The controversy over Wonus' projects is one of the first things the unborn Milk District Main Street program has had to deal with. Business owners in the community want to join nine other Orlando communities who've organized Main Street programs to receive annual financial support, technical assistance and intensive training from the city to strengthen commercial districts.

Shaun Noonan, chef at the Southern vegan restaurant Dixie Dharma inside Market on South, volunteers with the Milk District Main Street program. Noonan says there's a variety of opinions about further development in the community, such as people who are adamantly against further growth and others who love the duplexes and think they will bring more customers to local businesses. The fledging program was meeting in September to share their concerns with each other and work on a united response to the developer and city officials.
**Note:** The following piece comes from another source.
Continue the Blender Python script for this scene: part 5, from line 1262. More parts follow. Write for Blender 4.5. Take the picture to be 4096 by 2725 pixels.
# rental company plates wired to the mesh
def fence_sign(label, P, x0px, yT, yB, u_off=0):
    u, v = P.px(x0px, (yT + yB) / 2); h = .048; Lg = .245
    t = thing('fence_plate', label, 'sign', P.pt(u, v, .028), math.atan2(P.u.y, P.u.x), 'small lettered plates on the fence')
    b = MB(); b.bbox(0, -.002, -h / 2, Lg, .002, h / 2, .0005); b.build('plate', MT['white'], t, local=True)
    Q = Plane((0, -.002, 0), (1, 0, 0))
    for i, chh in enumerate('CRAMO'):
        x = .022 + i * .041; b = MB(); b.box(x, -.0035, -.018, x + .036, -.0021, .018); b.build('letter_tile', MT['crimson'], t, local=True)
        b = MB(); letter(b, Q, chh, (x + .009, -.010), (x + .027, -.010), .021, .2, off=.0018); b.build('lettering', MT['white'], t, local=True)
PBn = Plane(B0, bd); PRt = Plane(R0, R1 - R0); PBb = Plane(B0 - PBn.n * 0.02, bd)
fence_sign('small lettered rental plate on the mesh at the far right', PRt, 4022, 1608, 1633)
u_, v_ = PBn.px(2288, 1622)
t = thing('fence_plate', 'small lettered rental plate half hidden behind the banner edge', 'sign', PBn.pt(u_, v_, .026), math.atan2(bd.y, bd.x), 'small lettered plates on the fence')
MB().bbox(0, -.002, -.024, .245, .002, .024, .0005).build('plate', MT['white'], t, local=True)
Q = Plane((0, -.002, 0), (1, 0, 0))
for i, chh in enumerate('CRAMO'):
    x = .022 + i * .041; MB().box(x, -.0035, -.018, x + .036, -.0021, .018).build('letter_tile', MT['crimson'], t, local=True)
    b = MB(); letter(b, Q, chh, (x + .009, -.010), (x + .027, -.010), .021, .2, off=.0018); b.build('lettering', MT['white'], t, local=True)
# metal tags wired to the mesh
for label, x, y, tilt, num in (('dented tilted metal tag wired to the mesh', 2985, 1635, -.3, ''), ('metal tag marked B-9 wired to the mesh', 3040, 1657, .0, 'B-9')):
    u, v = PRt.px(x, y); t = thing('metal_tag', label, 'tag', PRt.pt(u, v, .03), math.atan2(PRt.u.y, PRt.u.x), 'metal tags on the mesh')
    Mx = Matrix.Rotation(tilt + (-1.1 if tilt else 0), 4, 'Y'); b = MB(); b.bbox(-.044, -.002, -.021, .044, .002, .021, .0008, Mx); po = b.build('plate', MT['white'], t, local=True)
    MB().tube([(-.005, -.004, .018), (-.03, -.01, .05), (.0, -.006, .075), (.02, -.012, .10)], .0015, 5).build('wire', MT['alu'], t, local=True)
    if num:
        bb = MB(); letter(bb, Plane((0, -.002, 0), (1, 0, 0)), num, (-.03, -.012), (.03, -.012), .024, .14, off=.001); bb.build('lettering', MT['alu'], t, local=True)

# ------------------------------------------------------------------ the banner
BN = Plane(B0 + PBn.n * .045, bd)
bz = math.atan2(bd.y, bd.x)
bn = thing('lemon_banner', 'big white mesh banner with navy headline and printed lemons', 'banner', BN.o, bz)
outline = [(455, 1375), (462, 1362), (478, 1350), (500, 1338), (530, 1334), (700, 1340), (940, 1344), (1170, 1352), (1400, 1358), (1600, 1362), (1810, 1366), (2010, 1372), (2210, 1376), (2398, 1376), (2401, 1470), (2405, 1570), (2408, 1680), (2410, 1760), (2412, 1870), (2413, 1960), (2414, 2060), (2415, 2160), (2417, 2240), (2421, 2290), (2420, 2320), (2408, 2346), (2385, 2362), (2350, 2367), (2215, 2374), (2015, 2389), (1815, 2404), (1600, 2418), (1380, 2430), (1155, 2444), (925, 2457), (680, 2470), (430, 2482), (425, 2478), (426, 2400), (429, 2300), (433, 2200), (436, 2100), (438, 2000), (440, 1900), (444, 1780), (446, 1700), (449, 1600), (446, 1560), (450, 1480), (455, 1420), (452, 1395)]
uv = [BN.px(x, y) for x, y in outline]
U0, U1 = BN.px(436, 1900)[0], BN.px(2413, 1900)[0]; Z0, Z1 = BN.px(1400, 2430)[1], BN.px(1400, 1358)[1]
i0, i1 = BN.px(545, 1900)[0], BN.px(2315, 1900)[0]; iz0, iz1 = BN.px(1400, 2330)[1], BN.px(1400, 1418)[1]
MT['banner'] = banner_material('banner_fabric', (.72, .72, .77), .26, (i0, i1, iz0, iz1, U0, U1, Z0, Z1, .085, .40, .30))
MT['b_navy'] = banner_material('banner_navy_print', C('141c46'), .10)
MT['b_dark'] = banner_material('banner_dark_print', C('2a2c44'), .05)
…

Noonan says he's spoken with Wonus, who told him he has received death threats from callers. OW asked Wonus about these calls, but he did not want to speak further about them, saying they did not represent the majority of the people in the Milk District.

"I don't want [Wonus] to shut down entirely," Noonan says. "We want to be smarter than that. We want to work together with whatever developer comes along. We want to set a precedent that the Milk District has personality that we'd like to maintain with development."

But like a small pebble thrown into a lake, Wonus' small projects might make waves large enough to attract other developers to the Milk District.